PROBLEM STATEMENT |
It is required that all of the data be written out exactly.

DATASET SECTION |
────
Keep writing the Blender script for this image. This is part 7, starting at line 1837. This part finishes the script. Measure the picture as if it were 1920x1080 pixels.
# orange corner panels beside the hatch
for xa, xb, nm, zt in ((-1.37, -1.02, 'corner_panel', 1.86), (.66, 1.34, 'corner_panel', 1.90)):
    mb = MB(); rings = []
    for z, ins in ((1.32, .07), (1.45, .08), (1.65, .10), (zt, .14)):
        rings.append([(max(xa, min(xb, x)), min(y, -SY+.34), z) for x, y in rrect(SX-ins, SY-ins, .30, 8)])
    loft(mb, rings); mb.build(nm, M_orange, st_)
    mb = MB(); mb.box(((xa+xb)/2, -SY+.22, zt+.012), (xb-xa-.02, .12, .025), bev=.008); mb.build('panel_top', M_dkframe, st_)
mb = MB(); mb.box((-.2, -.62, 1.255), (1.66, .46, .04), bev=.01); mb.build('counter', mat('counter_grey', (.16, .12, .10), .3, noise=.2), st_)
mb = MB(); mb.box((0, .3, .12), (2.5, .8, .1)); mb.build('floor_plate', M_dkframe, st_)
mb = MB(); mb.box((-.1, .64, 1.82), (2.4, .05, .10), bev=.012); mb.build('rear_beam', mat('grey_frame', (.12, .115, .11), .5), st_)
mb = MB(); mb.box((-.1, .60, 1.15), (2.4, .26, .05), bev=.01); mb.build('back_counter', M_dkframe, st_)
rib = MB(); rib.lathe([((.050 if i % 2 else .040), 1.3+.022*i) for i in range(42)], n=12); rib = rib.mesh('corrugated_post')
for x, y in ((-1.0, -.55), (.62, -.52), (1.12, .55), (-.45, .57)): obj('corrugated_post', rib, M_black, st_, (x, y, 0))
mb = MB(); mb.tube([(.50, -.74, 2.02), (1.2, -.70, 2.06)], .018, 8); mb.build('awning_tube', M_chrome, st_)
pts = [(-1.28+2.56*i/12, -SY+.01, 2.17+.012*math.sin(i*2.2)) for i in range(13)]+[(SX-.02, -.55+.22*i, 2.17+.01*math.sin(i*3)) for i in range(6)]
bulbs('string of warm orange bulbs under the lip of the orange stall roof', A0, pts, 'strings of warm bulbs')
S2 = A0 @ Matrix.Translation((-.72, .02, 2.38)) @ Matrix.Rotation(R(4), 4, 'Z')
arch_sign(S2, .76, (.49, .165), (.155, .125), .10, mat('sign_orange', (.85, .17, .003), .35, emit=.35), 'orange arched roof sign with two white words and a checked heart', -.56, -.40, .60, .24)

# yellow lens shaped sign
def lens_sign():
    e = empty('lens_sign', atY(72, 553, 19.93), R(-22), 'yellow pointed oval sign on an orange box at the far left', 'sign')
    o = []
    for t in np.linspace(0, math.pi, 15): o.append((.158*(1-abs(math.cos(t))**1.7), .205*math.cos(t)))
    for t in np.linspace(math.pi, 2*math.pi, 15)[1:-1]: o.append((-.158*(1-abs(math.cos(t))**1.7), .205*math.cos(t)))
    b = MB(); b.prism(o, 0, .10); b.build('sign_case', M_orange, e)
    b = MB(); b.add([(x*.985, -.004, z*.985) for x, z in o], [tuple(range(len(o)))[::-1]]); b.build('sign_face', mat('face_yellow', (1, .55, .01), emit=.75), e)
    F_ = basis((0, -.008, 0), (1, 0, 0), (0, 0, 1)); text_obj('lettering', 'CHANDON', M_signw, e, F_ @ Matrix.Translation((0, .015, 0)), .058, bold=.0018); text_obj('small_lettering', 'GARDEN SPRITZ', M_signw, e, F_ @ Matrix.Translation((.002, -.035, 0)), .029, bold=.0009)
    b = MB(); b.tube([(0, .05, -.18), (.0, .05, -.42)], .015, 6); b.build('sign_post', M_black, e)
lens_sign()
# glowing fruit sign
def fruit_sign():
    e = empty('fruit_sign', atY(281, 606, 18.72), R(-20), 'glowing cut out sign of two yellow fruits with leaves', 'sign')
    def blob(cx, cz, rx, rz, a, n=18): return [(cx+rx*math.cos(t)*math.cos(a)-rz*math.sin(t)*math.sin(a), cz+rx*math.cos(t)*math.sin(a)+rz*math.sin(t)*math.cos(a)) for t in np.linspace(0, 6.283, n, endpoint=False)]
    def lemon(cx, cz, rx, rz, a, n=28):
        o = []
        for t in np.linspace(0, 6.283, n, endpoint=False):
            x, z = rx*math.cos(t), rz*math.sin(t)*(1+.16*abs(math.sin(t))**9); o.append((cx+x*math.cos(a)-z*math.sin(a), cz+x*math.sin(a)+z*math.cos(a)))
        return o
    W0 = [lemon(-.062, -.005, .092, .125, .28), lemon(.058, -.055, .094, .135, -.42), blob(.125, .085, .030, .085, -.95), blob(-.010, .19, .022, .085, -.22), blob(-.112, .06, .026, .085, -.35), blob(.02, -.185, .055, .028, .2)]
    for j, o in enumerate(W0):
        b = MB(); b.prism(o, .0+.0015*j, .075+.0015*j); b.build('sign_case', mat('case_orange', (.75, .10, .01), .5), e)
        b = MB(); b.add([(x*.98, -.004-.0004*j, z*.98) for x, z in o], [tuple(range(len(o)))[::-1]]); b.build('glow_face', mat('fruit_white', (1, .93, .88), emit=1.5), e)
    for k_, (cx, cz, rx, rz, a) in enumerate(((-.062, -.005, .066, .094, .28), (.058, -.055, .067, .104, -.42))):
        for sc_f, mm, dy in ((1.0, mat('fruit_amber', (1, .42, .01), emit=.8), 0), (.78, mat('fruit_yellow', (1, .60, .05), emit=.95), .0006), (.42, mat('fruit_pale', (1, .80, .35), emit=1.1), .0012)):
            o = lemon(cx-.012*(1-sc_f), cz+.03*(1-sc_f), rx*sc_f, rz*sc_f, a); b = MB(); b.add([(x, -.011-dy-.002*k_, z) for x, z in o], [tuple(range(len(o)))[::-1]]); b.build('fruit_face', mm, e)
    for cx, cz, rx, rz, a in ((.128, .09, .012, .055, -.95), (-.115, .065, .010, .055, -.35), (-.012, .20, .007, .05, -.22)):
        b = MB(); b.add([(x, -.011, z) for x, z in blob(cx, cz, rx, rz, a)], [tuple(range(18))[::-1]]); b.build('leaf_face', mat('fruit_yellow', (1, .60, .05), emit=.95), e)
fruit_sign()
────
SOLVED PROBLEM |
Keep writing the Blender script for this image. This is part 7, starting at line 1837. This part finishes the script. Measure the picture as if it were 1920x1080 pixels.
# orange corner panels beside the hatch
for xa, xb, nm, zt in ((-1.37, -1.02, 'corner_panel', 1.86), (.66, 1.34, 'corner_panel', 1.90)):
    mb = MB(); rings = []
    for z, ins in ((1.32, .07), (1.45, .08), (1.65, .10), (zt, .14)):
        rings.append([(max(xa, min(xb, x)), min(y, -SY+.34), z) for x, y in rrect(SX-ins, SY-ins, .30, 8)])
    loft(mb, rings); mb.build(nm, M_orange, st_)
    mb = MB(); mb.box(((xa+xb)/2, -SY+.22, zt+.012), (xb-xa-.02, .12, .025), bev=.008); mb.build('panel_top', M_dkframe, st_)
mb = MB(); mb.box((-.2, -.62, 1.255), (1.66, .46, .04), bev=.01); mb.build('counter', mat('counter_grey', (.16, .12, .10), .3, noise=.2), st_)
mb = MB(); mb.box((0, .3, .12), (2.5, .8, .1)); mb.build('floor_plate', M_dkframe, st_)
mb = MB(); mb.box((-.1, .64, 1.82), (2.4, .05, .10), bev=.012); mb.build('rear_beam', mat('grey_frame', (.12, .115, .11), .5), st_)
mb = MB(); mb.box((-.1, .60, 1.15), (2.4, .26, .05), bev=.01); mb.build('back_counter', M_dkframe, st_)
rib = MB(); rib.lathe([((.050 if i % 2 else .040), 1.3+.022*i) for i in range(42)], n=12); rib = rib.mesh('corrugated_post')
for x, y in ((-1.0, -.55), (.62, -.52), (1.12, .55), (-.45, .57)): obj('corrugated_post', rib, M_black, st_, (x, y, 0))
mb = MB(); mb.tube([(.50, -.74, 2.02), (1.2, -.70, 2.06)], .018, 8); mb.build('awning_tube', M_chrome, st_)
pts = [(-1.28+2.56*i/12, -SY+.01, 2.17+.012*math.sin(i*2.2)) for i in range(13)]+[(SX-.02, -.55+.22*i, 2.17+.01*math.sin(i*3)) for i in range(6)]
bulbs('string of warm orange bulbs under the lip of the orange stall roof', A0, pts, 'strings of warm bulbs')
S2 = A0 @ Matrix.Translation((-.72, .02, 2.38)) @ Matrix.Rotation(R(4), 4, 'Z')
arch_sign(S2, .76, (.49, .165), (.155, .125), .10, mat('sign_orange', (.85, .17, .003), .35, emit=.35), 'orange arched roof sign with two white words and a checked heart', -.56, -.40, .60, .24)

# yellow lens shaped sign
def lens_sign():
    e = empty('lens_sign', atY(72, 553, 19.93), R(-22), 'yellow pointed oval sign on an orange box at the far left', 'sign')
    o = []
    for t in np.linspace(0, math.pi, 15): o.append((.158*(1-abs(math.cos(t))**1.7), .205*math.cos(t)))
    for t in np.linspace(math.pi, 2*math.pi, 15)[1:-1]: o.append((-.158*(1-abs(math.cos(t))**1.7), .205*math.cos(t)))
    b = MB(); b.prism(o, 0, .10); b.build('sign_case', M_orange, e)
    b = MB(); b.add([(x*.985, -.004, z*.985) for x, z in o], [tuple(range(len(o)))[::-1]]); b.build('sign_face', mat('face_yellow', (1, .55, .01), emit=.75), e)
    F_ = basis((0, -.008, 0), (1, 0, 0), (0, 0, 1)); text_obj('lettering', 'CHANDON', M_signw, e, F_ @ Matrix.Translation((0, .015, 0)), .058, bold=.0018); text_obj('small_lettering', 'GARDEN SPRITZ', M_signw, e, F_ @ Matrix.Translation((.002, -.035, 0)), .029, bold=.0009)
    b = MB(); b.tube([(0, .05, -.18), (.0, .05, -.42)], .015, 6); b.build('sign_post', M_black, e)
lens_sign()
# glowing fruit sign
def fruit_sign():
    e = empty('fruit_sign', atY(281, 606, 18.72), R(-20), 'glowing cut out sign of two yellow fruits with leaves', 'sign')
    def blob(cx, cz, rx, rz, a, n=18): return [(cx+rx*math.cos(t)*math.cos(a)-rz*math.sin(t)*math.sin(a), cz+rx*math.cos(t)*math.sin(a)+rz*math.sin(t)*math.cos(a)) for t in np.linspace(0, 6.283, n, endpoint=False)]
    def lemon(cx, cz, rx, rz, a, n=28):
        o = []
        for t in np.linspace(0, 6.283, n, endpoint=False):
            x, z = rx*math.cos(t), rz*math.sin(t)*(1+.16*abs(math.sin(t))**9); o.append((cx+x*math.cos(a)-z*math.sin(a), cz+x*math.sin(a)+z*math.cos(a)))
        return o
    W0 = [lemon(-.062, -.005, .092, .125, .28), lemon(.058, -.055, .094, .135, -.42), blob(.125, .085, .030, .085, -.95), blob(-.010, .19, .022, .085, -.22), blob(-.112, .06, .026, .085, -.35), blob(.02, -.185, .055, .028, .2)]
    for j, o in enumerate(W0):
        b = MB(); b.prism(o, .0+.0015*j, .075+.0015*j); b.build('sign_case', mat('case_orange', (.75, .10, .01), .5), e)
        b = MB(); b.add([(x*.98, -.004-.0004*j, z*.98) for x, z in o], [tuple(range(len(o)))[::-1]]); b.build('glow_face', mat('fruit_white', (1, .93, .88), emit=1.5), e)
    for k_, (cx, cz, rx, rz, a) in enumerate(((-.062, -.005, .066, .094, .28), (.058, -.055, .067, .104, -.42))):
        for sc_f, mm, dy in ((1.0, mat('fruit_amber', (1, .42, .01), emit=.8), 0), (.78, mat('fruit_yellow', (1, .60, .05), emit=.95), .0006), (.42, mat('fruit_pale', (1, .80, .35), emit=1.1), .0012)):
            o = lemon(cx-.012*(1-sc_f), cz+.03*(1-sc_f), rx*sc_f, rz*sc_f, a); b = MB(); b.add([(x, -.011-dy-.002*k_, z) for x, z in o], [tuple(range(len(o)))[::-1]]); b.build('fruit_face', mm, e)
    for cx, cz, rx, rz, a in ((.128, .09, .012, .055, -.95), (-.115, .065, .010, .055, -.35), (-.012, .20, .007, .05, -.22)):
        b = MB(); b.add([(x, -.011, z) for x, z in blob(cx, cz, rx, rz, a)], [tuple(range(18))[::-1]]); b.build('leaf_face', mat('fruit_yellow', (1, .60, .05), emit=.95), e)
fruit_sign()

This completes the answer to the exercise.